* GIVEN DATA *
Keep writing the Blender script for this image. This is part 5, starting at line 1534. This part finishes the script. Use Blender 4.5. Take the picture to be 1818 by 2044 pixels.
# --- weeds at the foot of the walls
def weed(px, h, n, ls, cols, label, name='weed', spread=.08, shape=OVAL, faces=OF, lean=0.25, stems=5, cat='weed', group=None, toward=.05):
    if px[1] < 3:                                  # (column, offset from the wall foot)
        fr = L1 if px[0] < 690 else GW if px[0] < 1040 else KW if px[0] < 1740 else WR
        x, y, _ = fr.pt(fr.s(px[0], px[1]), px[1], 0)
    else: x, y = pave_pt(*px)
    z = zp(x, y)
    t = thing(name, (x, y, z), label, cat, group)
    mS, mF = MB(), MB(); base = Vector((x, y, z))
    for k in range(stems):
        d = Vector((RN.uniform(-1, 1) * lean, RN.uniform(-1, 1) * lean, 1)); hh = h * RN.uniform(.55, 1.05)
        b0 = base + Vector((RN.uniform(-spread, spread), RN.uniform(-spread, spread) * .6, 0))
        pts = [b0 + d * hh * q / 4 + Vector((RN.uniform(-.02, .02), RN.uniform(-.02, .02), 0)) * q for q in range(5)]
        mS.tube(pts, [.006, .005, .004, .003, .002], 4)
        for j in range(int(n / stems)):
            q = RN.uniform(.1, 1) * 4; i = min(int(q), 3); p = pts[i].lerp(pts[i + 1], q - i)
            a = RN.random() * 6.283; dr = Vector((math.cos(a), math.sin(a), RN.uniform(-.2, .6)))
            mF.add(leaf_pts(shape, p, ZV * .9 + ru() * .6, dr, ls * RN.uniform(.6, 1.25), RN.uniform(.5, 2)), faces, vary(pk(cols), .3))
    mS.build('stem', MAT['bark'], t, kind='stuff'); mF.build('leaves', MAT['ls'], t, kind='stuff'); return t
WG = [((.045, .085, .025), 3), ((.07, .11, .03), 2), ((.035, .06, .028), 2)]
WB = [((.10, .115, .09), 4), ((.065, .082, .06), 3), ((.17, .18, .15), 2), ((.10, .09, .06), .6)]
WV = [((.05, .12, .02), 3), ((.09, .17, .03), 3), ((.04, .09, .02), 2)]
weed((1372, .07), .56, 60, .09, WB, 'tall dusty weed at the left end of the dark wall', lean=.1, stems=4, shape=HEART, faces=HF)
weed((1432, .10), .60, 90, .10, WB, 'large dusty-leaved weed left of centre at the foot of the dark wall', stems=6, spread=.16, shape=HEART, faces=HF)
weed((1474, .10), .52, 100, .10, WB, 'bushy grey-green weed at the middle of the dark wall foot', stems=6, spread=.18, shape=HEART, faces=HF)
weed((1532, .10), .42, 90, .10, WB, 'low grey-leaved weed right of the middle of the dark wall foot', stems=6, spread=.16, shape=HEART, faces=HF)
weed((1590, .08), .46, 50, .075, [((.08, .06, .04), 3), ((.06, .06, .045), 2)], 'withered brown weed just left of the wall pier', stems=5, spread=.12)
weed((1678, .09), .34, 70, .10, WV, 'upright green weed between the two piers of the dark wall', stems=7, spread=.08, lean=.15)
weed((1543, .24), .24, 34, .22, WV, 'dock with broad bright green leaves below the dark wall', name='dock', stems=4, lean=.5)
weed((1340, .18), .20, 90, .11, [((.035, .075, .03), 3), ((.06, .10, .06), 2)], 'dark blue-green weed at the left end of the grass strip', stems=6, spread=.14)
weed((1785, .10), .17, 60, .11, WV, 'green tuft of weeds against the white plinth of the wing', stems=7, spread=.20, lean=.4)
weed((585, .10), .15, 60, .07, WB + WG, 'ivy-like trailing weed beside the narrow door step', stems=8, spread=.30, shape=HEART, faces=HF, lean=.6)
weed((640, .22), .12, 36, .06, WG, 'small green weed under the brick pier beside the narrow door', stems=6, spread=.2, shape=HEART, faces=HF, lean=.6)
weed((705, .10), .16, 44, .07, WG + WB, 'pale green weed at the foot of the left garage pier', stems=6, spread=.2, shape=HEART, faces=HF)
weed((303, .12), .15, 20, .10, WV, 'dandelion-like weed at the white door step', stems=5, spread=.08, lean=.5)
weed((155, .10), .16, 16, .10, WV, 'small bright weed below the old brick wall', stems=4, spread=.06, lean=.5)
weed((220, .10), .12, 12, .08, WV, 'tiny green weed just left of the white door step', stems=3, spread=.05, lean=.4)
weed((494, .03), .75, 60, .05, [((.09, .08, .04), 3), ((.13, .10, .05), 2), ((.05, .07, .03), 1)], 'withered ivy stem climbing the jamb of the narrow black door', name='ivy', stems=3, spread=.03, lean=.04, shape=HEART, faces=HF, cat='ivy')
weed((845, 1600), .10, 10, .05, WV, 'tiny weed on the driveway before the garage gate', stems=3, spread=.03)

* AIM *
Repeat the whole listing exactly, keeping every line intact.

* SOLUTION FOR THIS EXERCISE *
Keep writing the Blender script for this image. This is part 5, starting at line 1534. This part finishes the script. Use Blender 4.5. Take the picture to be 1818 by 2044 pixels.
# --- weeds at the foot of the walls
def weed(px, h, n, ls, cols, label, name='weed', spread=.08, shape=OVAL, faces=OF, lean=0.25, stems=5, cat='weed', group=None, toward=.05):
    if px[1] < 3:                                  # (column, offset from the wall foot)
        fr = L1 if px[0] < 690 else GW if px[0] < 1040 else KW if px[0] < 1740 else WR
        x, y, _ = fr.pt(fr.s(px[0], px[1]), px[1], 0)
    else: x, y = pave_pt(*px)
    z = zp(x, y)
    t = thing(name, (x, y, z), label, cat, group)
    mS, mF = MB(), MB(); base = Vector((x, y, z))
    for k in range(stems):
        d = Vector((RN.uniform(-1, 1) * lean, RN.uniform(-1, 1) * lean, 1)); hh = h * RN.uniform(.55, 1.05)
        b0 = base + Vector((RN.uniform(-spread, spread), RN.uniform(-spread, spread) * .6, 0))
        pts = [b0 + d * hh * q / 4 + Vector((RN.uniform(-.02, .02), RN.uniform(-.02, .02), 0)) * q for q in range(5)]
        mS.tube(pts, [.006, .005, .004, .003, .002], 4)
        for j in range(int(n / stems)):
            q = RN.uniform(.1, 1) * 4; i = min(int(q), 3); p = pts[i].lerp(pts[i + 1], q - i)
            a = RN.random() * 6.283; dr = Vector((math.cos(a), math.sin(a), RN.uniform(-.2, .6)))
            mF.add(leaf_pts(shape, p, ZV * .9 + ru() * .6, dr, ls * RN.uniform(.6, 1.25), RN.uniform(.5, 2)), faces, vary(pk(cols), .3))
    mS.build('stem', MAT['bark'], t, kind='stuff'); mF.build('leaves', MAT['ls'], t, kind='stuff'); return t
WG = [((.045, .085, .025), 3), ((.07, .11, .03), 2), ((.035, .06, .028), 2)]
WB = [((.10, .115, .09), 4), ((.065, .082, .06), 3), ((.17, .18, .15), 2), ((.10, .09, .06), .6)]
WV = [((.05, .12, .02), 3), ((.09, .17, .03), 3), ((.04, .09, .02), 2)]
weed((1372, .07), .56, 60, .09, WB, 'tall dusty weed at the left end of the dark wall', lean=.1, stems=4, shape=HEART, faces=HF)
weed((1432, .10), .60, 90, .10, WB, 'large dusty-leaved weed left of centre at the foot of the dark wall', stems=6, spread=.16, shape=HEART, faces=HF)
weed((1474, .10), .52, 100, .10, WB, 'bushy grey-green weed at the middle of the dark wall foot', stems=6, spread=.18, shape=HEART, faces=HF)
weed((1532, .10), .42, 90, .10, WB, 'low grey-leaved weed right of the middle of the dark wall foot', stems=6, spread=.16, shape=HEART, faces=HF)
weed((1590, .08), .46, 50, .075, [((.08, .06, .04), 3), ((.06, .06, .045), 2)], 'withered brown weed just left of the wall pier', stems=5, spread=.12)
weed((1678, .09), .34, 70, .10, WV, 'upright green weed between the two piers of the dark wall', stems=7, spread=.08, lean=.15)
weed((1543, .24), .24, 34, .22, WV, 'dock with broad bright green leaves below the dark wall', name='dock', stems=4, lean=.5)
weed((1340, .18), .20, 90, .11, [((.035, .075, .03), 3), ((.06, .10, .06), 2)], 'dark blue-green weed at the left end of the grass strip', stems=6, spread=.14)
weed((1785, .10), .17, 60, .11, WV, 'green tuft of weeds against the white plinth of the wing', stems=7, spread=.20, lean=.4)
weed((585, .10), .15, 60, .07, WB + WG, 'ivy-like trailing weed beside the narrow door step', stems=8, spread=.30, shape=HEART, faces=HF, lean=.6)
weed((640, .22), .12, 36, .06, WG, 'small green weed under the brick pier beside the narrow door', stems=6, spread=.2, shape=HEART, faces=HF, lean=.6)
weed((705, .10), .16, 44, .07, WG + WB, 'pale green weed at the foot of the left garage pier', stems=6, spread=.2, shape=HEART, faces=HF)
weed((303, .12), .15, 20, .10, WV, 'dandelion-like weed at the white door step', stems=5, spread=.08, lean=.5)
weed((155, .10), .16, 16, .10, WV, 'small bright weed below the old brick wall', stems=4, spread=.06, lean=.5)
weed((220, .10), .12, 12, .08, WV, 'tiny green weed just left of the white door step', stems=3, spread=.05, lean=.4)
weed((494, .03), .75, 60, .05, [((.09, .08, .04), 3), ((.13, .10, .05), 2), ((.05, .07, .03), 1)], 'withered ivy stem climbing the jamb of the narrow black door', name='ivy', stems=3, spread=.03, lean=.04, shape=HEART, faces=HF, cat='ivy')
weed((845, 1600), .10, 10, .05, WV, 'tiny weed on the driveway before the garage gate', stems=3, spread=.03)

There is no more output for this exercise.